On 21 Aug 2015, at 11:08, Martin Gregorie wrote:
On Fri, 2015-08-21 at 10:47 -0400, Bill Cole wrote:
Your response is a non sequitur.
Why do you say that? You suggested using what look to be hard limits
on
the header's size, though admittedly large ones, which puts my
comments
entirely on topic. You might not agree, but that's another matter
entirely.
On 21 Aug 2015, at 0:32, Bill Cole wrote:
No matter what the RFCs say, sending mail with 600-byte From or
Subject headers is not something people who are worth communicating
with do intentionally and it can be very cheap to reject such junk
before SA sees it.
That sentence says NOTHING about applying a 600-byte limit to any header
that can validly contain a list of recipients.
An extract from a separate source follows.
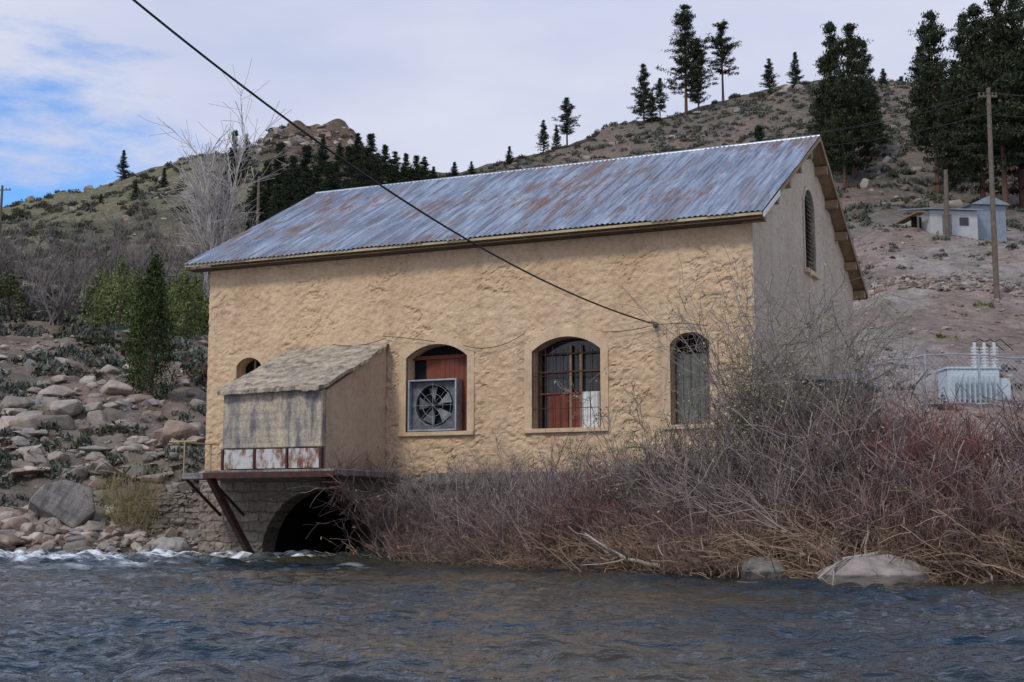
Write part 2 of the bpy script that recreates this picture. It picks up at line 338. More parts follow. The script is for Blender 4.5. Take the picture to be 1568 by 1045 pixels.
ff.parent=house;ff.location=(0,-.08,0)
box('foundation_ledge',7.7,L+.06,-.24,-.10,2.05,2.38,m_greyconc,house,.02)
arc=[(4.15+1.99*math.cos(t),.02+1.97*math.sin(t)) for t in np.linspace(0,math.pi,24)];arc=[(6.14,-.9)]+arc+[(2.16,-.9)]
n=len(arc);V=[(p[0],.3,p[1]) for p in arc]+[(p[0],6,p[1]) for p in arc]
py_mesh('tailrace_tunnel',V,[(i,i+1,n+i+1,n+i) for i in range(n-1)]+[tuple(range(n,2*n))],m_dark,house)
def surround(name,w,wd=.24,y0=-.06,y1=.1):
    a=arch(*w);b=arch(*w,off=wd);b[0]=(b[0][0],w[2]);b[-1]=(b[-1][0],w[2]);n=len(a)
    V=[(p[0],y0,p[1]) for p in a]+[(p[0],y0,p[1]) for p in b]+[(p[0],y1,p[1]) for p in a]+[(p[0],y1,p[1]) for p in b]
    Fa=[]
    for i in range(n-1): Fa+=[(i,i+1,n+i+1,n+i),(2*n+i,3*n+i,3*n+i+1,2*n+i+1),(i,2*n+i,2*n+i+1,i+1),(n+i,n+i+1,3*n+i+1,3*n+i)]
    Fa+=[(0,n,3*n,2*n),(n-1,3*n-1,4*n-1,2*n-1)]
    py_mesh(name,V,Fa,m_trim,house)
for i,w in enumerate(wins[:3]):
    surround('window_surround_%d'%i,w,.22,-.032)
    box('window_sill_%d'%i,w[0]-.22,w[1]+.22,-.09,.1,w[2]-.12,w[2]-.004,m_trim,house,.01)
surround('window_surround_3',wins[3],.10,-.032)
def panel(name,w,y,mat):prism(name,arch(w[0]-.02,w[1]+.02,w[2]-.02,w[3],w[4]+.02),'y',y,y+.04,mat,house)
w=wins[0];panel('interior_dark_0',w,.50,m_dark)
for i in range(7): box('board_%d'%i,w[0]+.9+i*.15,w[0]+1.045+i*.15,.40,.44,w[2],w[3]+.1,m_redwood,house,.004)
box('board_header',w[0],w[1],.36,.42,w[3]-.02,w[3]+.09,m_redwood,house)
box('board_left',w[0]+.42,w[0]+.9,.43,.46,4.9,w[3]+.1,m_redwood,house)
fx0,fx1,fz0,fz1=w[0]+.06,w[0]+1.62,3.57,5.05
for nm,a in(('fan_side_l',(fx0,fx0+.05,-.02,.38,fz0,fz1)),('fan_side_r',(fx1-.05,fx1,-.02,.38,fz0,fz1)),('fan_top',(fx0+.053,fx1-.053,-.02,.38,fz1-.05,fz1)),('fan_bottom',(fx0+.053,fx1-.053,-.02,.38,fz0,fz0+.05))):
    box(nm,*a,m_galv,house)
cx,cz=(fx0+fx1)/2,(fz0+fz1)/2
q=32;R=.60;V=[];Fa=[]
for i in range(q):
    t=2*math.pi*i/q;c,s=math.cos(t),math.sin(t);k=.69/max(abs(c),abs(s))
    V+=[(cx+R*c,.16,cz+R*s),(cx+k*1.05*c,.16,cz+k*s),(cx+R*c,.32,cz+R*s)]
for i in range(q):
    j=(i+1)%q;Fa+=[(3*i,3*i+1,3*j+1,3*j),(3*i,3*j,3*j+2,3*i+2)]
py_mesh('fan_shroud',V,Fa,m_fan,house)
for b in range(5):
    t0=b*2*math.pi/5+.3;V=[]
    for r,w0,w1 in((.1,.0,.35),(.35,-.1,.5),(.56,-.15,.5)):
        for t,yo in((t0+w0,.18),(t0+w1,.28)): V.append((cx+r*math.cos(t),yo,cz+r*math.sin(t)))
    py_mesh('fan_blade_%d'%b,V,[(0,1,3,2),(2,3,5,4)],m_blade,house)
rod('fan_hub',[(cx,.12,cz),(cx,.3,cz)],.10,m_greybox,house,12)
py_mesh('fan_back',[(fx0+.08,.37,fz0+.08),(fx1-.08,.37,fz0+.08),(fx1-.08,.37,fz1-.08),(fx0+.08,.37,fz1-.08)],[(0,1,2,3)],m_dark,house)
for j,r in enumerate((.33,.58)): rod('fan_ring_%d'%j,[(cx+r*math.cos(t),.04,cz+r*math.sin(t)) for t in np.linspace(0,6.2832,30)],.006,m_galv,house,4)
for i in range(4):
    t=i*math.pi/4;rod('fan_guard_%d'%i,[(cx-.66*math.cos(t),.045,cz-.66*math.sin(t)),(cx+.66*math.cos(t),.045,cz+.66*math.sin(t))],.006,m_galv,house,4)
w=wins[1];panel('interior_dark_1',w,.50,m_glass)
for j in range(5): box('door_board_%d'%j,w[0]+.32+j*.2,w[0]+.51+j*.2,.40,.44,3.57,4.5,m_redwood,house,.004)
for i,x in enumerate((w[0]+.05,w[0]+.95,w[0]+1.25,w[1]-.09)): box('mullion_%d'%i,x,x+.07,.38,.46,3.56,w[3]+.18,m_wood if i in(1,2) else m_dkwood,house)
for i,z in enumerate((4.5,5.1,5.6)): box('transom_%d'%i,w[0]+.02,w[1]-.02,.37,.45,z,z+.05,m_dkwood if i else m_redwood,house)
box('white_sheet',w[0]+1.34,w[0]+1.85,.33,.36,3.57,4.55,m_white,house)
for i in range(9): rod('bar_%d'%i,[(w[0]+.13+i*.22,.12,3.56),(w[0]+.13+i*.22,.12,5.8)],.011,m_steel,house,5)
for z in(4.1,5.0): rod('bar_h_%d'%int(z),[(w[0],.13,z),(w[1],.13,z)],.010,m_steel,house,5)
w=wins[2];panel('interior_dark_2',w,.48,m_dark)
for i in range(5): box('shutter_%d'%i,w[0]+.04+i*.2,w[0]+.23+i*.2,.38,.42,3.57,5.45,m_greenboard,house,.004)
for i in range(5): rod('bar2_%d'%i,[(w[0]+.1+i*.22,.12,3.56),(w[0]+.1+i*.22,.12,5.75)],.010,m_steel,house,5)
panel('interior_dark_3',wins[3],.45,m_dark);box('small_window_mullion',1.52,1.57,.3,.36,5.35,5.95,m_wood,house)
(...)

On 21 Aug 2015, at 8:14, Martin Gregorie wrote:
At most this deserves the possibility of writing rules that fire on
the
number of recipients of an e-mail. Any default rule, especially with a
limit as low as 600 characters will do more harm than good. For
instance, "Martin Gregorie <mar...@gregorie.org>," is 39 characters
and
is not unusually long for a mail address. Judging by this, your
criterion would treat any list with more than about 15 recipients as
over-long and well out of order.
That paragraphs refers specifically to headers that may be lists of
recipients.
My assertion that a 600-byte limit on From and Subject headers can be
"very cheap" is based on not just the compute cost of identifying such
headers, but also on the *zero* known false positive cost I've
encountered from imposing that limit (or in some cases 510 on header
content) on those headers on diverse mail systems handling hundreds to
millions of SMTP transactions per day over ~20 years. On many of those
systems I have also used a 200-byte limit on Date contents (which is
awfully generous for a header that should always have <50 characters)
with very few hits and no known false positives. I have seen cases where
the very long From or Subject is the result of a broken mail tool or an
innocent unintentional user error but those aren't really false
positives; rather they are cases of broken messages being identified and
stopped further from their sources than they should have been. Mostly,
overlong From & Subject headers seem to be the result of spam via
insecure web forms, proxies, etc. that inhibit spammers from injecting
linebreaks controllably, as the sources usually appear in DNSBL's that
catch such sources rather swiftly after they are first seen.